Ou alors cette pression psychologique, toujours souterraine, qui force à l’autocensure dans laquelle on se complaît sans trop chercher à comprendre. D’un côté, il y a la parole sacrée du Président, et de l’autre une frilosité professionnelle qui reste inexpliquée.
Enigme totale. Cela dit, pour mieux expliciter sa pensée, M. Tebboune est allé jusqu’à soutenir qu’il n’a «aucunement l’intention de caporaliser la vie politique et syndicale» pour rassurer son invitée sur une gouvernance qui respecte les principes démocratiques universels. S’il y a des faiblesses à relever dans les activités partisanes, syndicales ou médiatiques, ce n’est pas du côté de la Présidence qu’il faut les chercher, semble dire le locataire d’El Mouradia.
Pour Louisa Hanoune, il était essentiel d’évoquer les questions cruciales qui minent le fonctionnement de la société, et c’est avec le concours de tous les acteurs, chacun dans son secteur, que les solutions pourraient être trouvées dans un climat apaisé.
C’est toujours avec cet esprit d’apaisement qu’elle a parlé en toute franchise du dossier de Larbaâ Nath Iraten qu’il faut traiter, dit-elle, «comme un Etat éclairé», alors que ce sujet est évité par la presse.
Représentante d’un parti qui se situe dans l’aile de l’opposition dont l’activité se rétrécit comme une peau de chagrin, Louisa Hanoune a saisi l’opportunité de l’audience que lui a accordée le président de la République pour réaffirmer les principes démocratiques et de justice pour lesquels elle se mobilise.
Et c’est encore dans cette optique qu’elle a sollicité le Président pour l’abolition de l’article 87 de la Constitution, qui constitue à ses yeux une véritable «dérive pour les libertés».

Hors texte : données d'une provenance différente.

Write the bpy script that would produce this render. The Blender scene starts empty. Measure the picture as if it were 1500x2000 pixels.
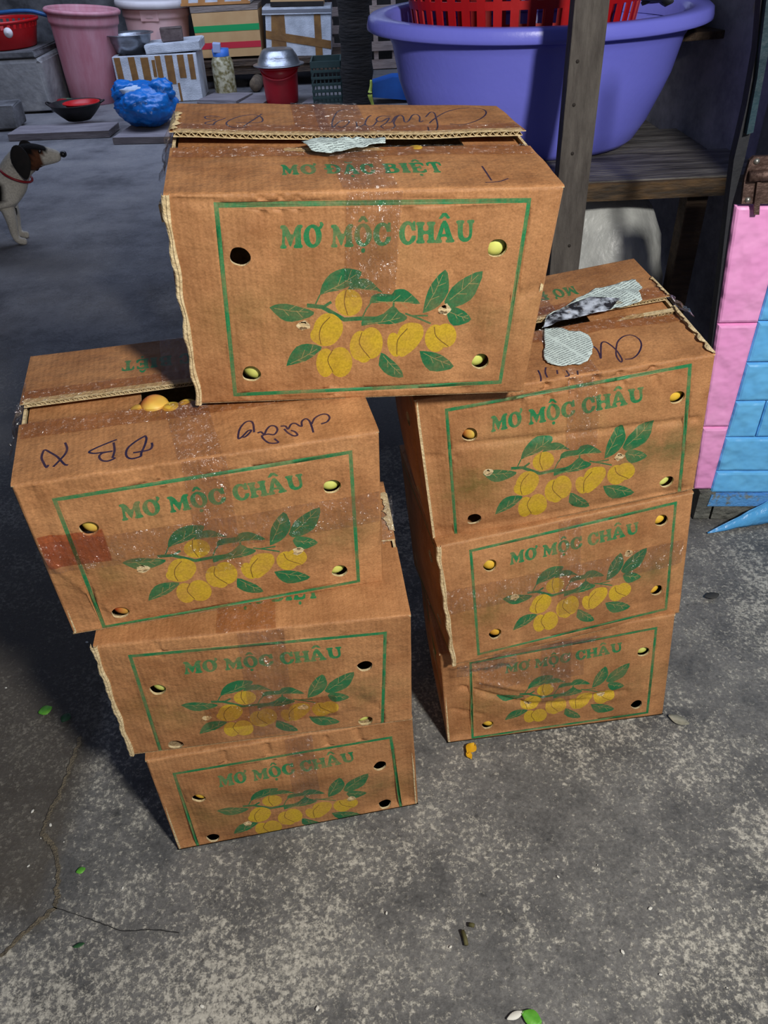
import bpy, bmesh, math, random
import numpy as np
from mathutils import Vector, Matrix, Euler, noise
from mathutils.geometry import delaunay_2d_cdt

random.seed(7)
SC = bpy.context.scene
COL = SC.collection

# ---------------------------------------------------------------- camera
FPX = 1500.0
PITCH, ROLL, CAM_H = 0.66307, 0.04578, 1.34334
CAM = np.array([0.0, 0.0, CAM_H])
_fw = np.array([0, math.cos(PITCH), -math.sin(PITCH)])
_rt = np.array([1.0, 0, 0])
_dn = np.cross(_fw, _rt)
AX_R = _rt * math.cos(ROLL) + _dn * math.sin(ROLL)
AX_D = -_rt * math.sin(ROLL) + _dn * math.cos(ROLL)
AX_F = _fw
cd = bpy.data.cameras.new('camera')
cd.sensor_fit = 'HORIZONTAL'; cd.sensor_width = 36.0; cd.lens = 36.0
cd.clip_start = 0.02; cd.clip_end = 100
cam = bpy.data.objects.new('camera', cd); COL.objects.link(cam)
M = Matrix.Identity(4)
for i in range(3):
    M[i][0] = AX_R[i]; M[i][1] = -AX_D[i]; M[i][2] = -AX_F[i]; M[i][3] = CAM[i]
cam.matrix_world = M
SC.camera = cam

# ---------------------------------------------------------------- light
SC.view_settings.view_transform = 'Standard'
SC.view_settings.look = 'None'
SC.view_settings.gamma = 1.0
SC.view_settings.use_curve_mapping = False
SC.view_settings.exposure = 1.1
wd = bpy.data.worlds.new('world'); SC.world = wd; wd.use_nodes = True
bg = wd.node_tree.nodes['Background']
bg.inputs[0].default_value = (0.55, 0.66, 1.0, 1); bg.inputs[1].default_value = 0.055
# the room's ceiling bulb, to the right of and above the viewer
ld = bpy.data.lights.new('ceiling_bulb', 'POINT'); ld.energy = 112; ld.color = (1.0, 0.965, 0.90); ld.shadow_soft_size = 0.11
lo = bpy.data.objects.new('ceiling_bulb', ld); COL.objects.link(lo); lo.location = (0.88, -0.58, 2.15)
# daylight falling into the yard behind through its open roof
ad = bpy.data.lights.new('yard_daylight', 'AREA'); ad.shape = 'RECTANGLE'; ad.size = 5.0; ad.size_y = 1.8
ad.energy = 62; ad.color = (0.62, 0.73, 1.0)
ao = bpy.data.objects.new('yard_daylight', ad); COL.objects.link(ao)
ao.location = (-1.2, 6.9, 2.9); ao.rotation_euler = (math.radians(14), 0, 0)

# ---------------------------------------------------------------- picture geometry helpers
def ray(u, v): return AX_F + (u - 750) / FPX * AX_R + (v - 1000) / FPX * AX_D
def gp(u, v, z=0.0):
    d = ray(u, v); return CAM + d * ((z - CAM[2]) / d[2])
def yp(u, v, Y):
    d = ray(u, v); return CAM + d * (Y / d[1])
def plane_hit(u, v, p0, n):
    d = ray(u, v); return CAM + d * (np.dot(p0 - CAM, n) / np.dot(d, n))
def proj(P):
    w = np.asarray(P, float) - CAM; z = w @ AX_F
    return (750 + FPX * (w @ AX_R) / z, 1000 + FPX * (w @ AX_D) / z)
def mpp(P): return float((np.asarray(P) - CAM) @ AX_F) / FPX     # metres per pixel at a point
def homog(src, dst):
    A = []; b = []
    for (x, y), (u, v) in zip(src, dst):
        A.append([x, y, 1, 0, 0, 0, -u * x, -u * y]); b.append(u)
        A.append([0, 0, 0, x, y, 1, -v * x, -v * y]); b.append(v)
    h = np.linalg.solve(np.array(A, float), np.array(b, float))
    return np.append(h, 1).reshape(3, 3)
def happ(H, p):
    q = H @ np.array([p[0], p[1], 1.0]); return (q[0] / q[2], q[1] / q[2])
UNIT = [(0, 1), (1, 1), (0, 0), (1, 0)]      # TL TR BL BR

# ---------------------------------------------------------------- object helpers
def tag(o, label=None, cat=None, group=None, kind=None):
    if label: o['label'] = label
    if cat: o['category'] = cat
    if group: o['group'] = group
    if kind: o['kind'] = kind
    return o
def empty(name, loc, rz=0.0):
    o = bpy.data.objects.new(name, None); COL.objects.link(o)
    o.location = loc; o.rotation_euler = (0, 0, rz); o.empty_display_size = 0.05
    return o
def link(name, me, mats, parent=None, smooth=False):
    if not isinstance(mats, (list, tuple)): mats = [mats]
    for m in mats: me.materials.append(m)
    if smooth:
        for p in me.polygons: p.use_smooth = True
    o = bpy.data.objects.new(name, me); COL.objects.link(o)
    if parent is not None: o.parent = parent
    return o
def mesh_py(name, vs, fs):
    me = bpy.data.meshes.new(name); me.from_pydata([tuple(map(float, v)) for v in vs], [], fs); me.update(); return me
def mesh_bm(name, bm):
    me = bpy.data.meshes.new(name); bm.to_mesh(me); bm.free(); return me
def bm_box(bm, c, s, rot=None, bev=0.0):
    r = bmesh.ops.create_cube(bm, size=1.0)
    vs = r['verts']
    bmesh.ops.scale(bm, vec=s, verts=vs)
    if bev:
        es = list({e for v in vs for e in v.link_edges})
        rr = bmesh.ops.bevel(bm, geom=es, offset=bev, segments=2, affect='EDGES', profile=0.6)
        vs = list({v for f in rr['faces'] for v in f.verts} | {v for v in vs if v.is_valid})
    if rot is not None: bmesh.ops.rotate(bm, cent=(0, 0, 0), matrix=Euler(rot).to_matrix(), verts=vs)
    bmesh.ops.translate(bm, vec=c, verts=vs)
    return vs
def box_obj(name, c, s, m, parent=None, rot=None, bev=0.004, jit=0.0):
    bm = bmesh.new(); vs = bm_box(bm, (0, 0, 0), s, None, bev)
    if jit:
        for v in bm.verts: v.co += Vector((random.uniform(-jit, jit), random.uniform(-jit, jit), random.uniform(-jit, jit)))
    o = link(name, mesh_bm(name, bm), m, parent)
    o.location = c
    if rot: o.rotation_euler = rot
    return o
def bm_lathe(bm, prof, n=40, cap_b=False, cap_t=False, wob=0.0):
    rings = []
    for (r, z) in prof:
        rings.append([bm.verts.new((r * math.cos(2 * math.pi * k / n), r * math.sin(2 * math.pi * k / n), z)) for k in range(n)])
    for a, b in zip(rings[:-1], rings[1:]):
        for k in range(n):
            bm.faces.new((a[k], a[(k + 1) % n], b[(k + 1) % n], b[k]))
    if cap_b: bm.faces.new(rings[0][::-1])
    if cap_t: bm.faces.new(rings[-1])
    return rings
def lathe_obj(name, prof, m, parent=None, loc=(0, 0, 0), n=40, cap_b=False, cap_t=False, smooth=True, rot=None):
    bm = bmesh.new(); bm_lathe(bm, prof, n, cap_b, cap_t)
    bmesh.ops.recalc_face_normals(bm, faces=bm.faces)
    o = link(name, mesh_bm(name, bm), m, parent, smooth); o.location = loc
    if rot: o.rotation_euler = rot
    return o
def bm_tube(bm, pts, r, n=8, caps=True):
    pts = [Vector(p) for p in pts]; rings = []
    rs = r if isinstance(r, (list, tuple)) else [r] * len(pts)
    up = Vector((0, 0, 1))
    for i, p in enumerate(pts):
        t = (pts[min(i + 1, len(pts) - 1)] - pts[max(i - 1, 0)]).normalized()
        a = t.cross(up)
        if a.length < 1e-3: a = t.cross(Vector((0, 1, 0)))
        a.normalize(); b = t.cross(a).normalized()
        rings.append([bm.verts.new(p + (a * math.cos(2 * math.pi * k / n) + b * math.sin(2 * math.pi * k / n)) * rs[i]) for k in range(n)])
    for A, B in zip(rings[:-1], rings[1:]):
        for k in range(n): bm.faces.new((A[k], A[(k + 1) % n], B[(k + 1) % n], B[k]))
    if caps: bm.faces.new(rings[0][::-1]); bm.faces.new(rings[-1])
def tube_obj(name, pts, r, m, parent=None, n=8):
    bm = bmesh.new(); bm_tube(bm, pts, r, n)
    bmesh.ops.recalc_face_normals(bm, faces=bm.faces)
    return link(name, mesh_bm(name, bm), m, parent, True)
def rel(pts, loc): return [tuple(np.asarray(p, float) - np.asarray(loc, float)) for p in pts]
def prism(name, poly3, thick_vec, m, parent=None):
    n = len(poly3); tv = np.asarray(thick_vec, float)
    vs = [np.asarray(p, float) for p in poly3] + [np.asarray(p, float) + tv for p in poly3]
    fs = [tuple(range(n)), tuple(range(2 * n - 1, n - 1, -1))] + [(i, i + n, (i + 1) % n + n, (i + 1) % n) for i in range(n)]
    me = mesh_py(name, vs, fs); bm = bmesh.new(); bm.from_mesh(me)
    bmesh.ops.recalc_face_normals(bm, faces=bm.faces); bm.to_mesh(me); bm.free()
    return link(name, me, m, parent)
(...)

Les sujets sensibles qui font l’actualité ont été abordés sans «que...Chréa ne s’écroule», pour se référer à une expression populaire consacrée. Le fait de parler avec un sens critique constructif et une conviction partisane assumée s’apparente à une démarche politique qui n’a en fait rien d’exceptionnel, mais qui pourrait servir d’enseignement à tous ceux qui continuent de se réfugier dans les replis de la langue de bois anesthésiante, celle-là même qui grippe inconsidérément le champ politique et médiatique.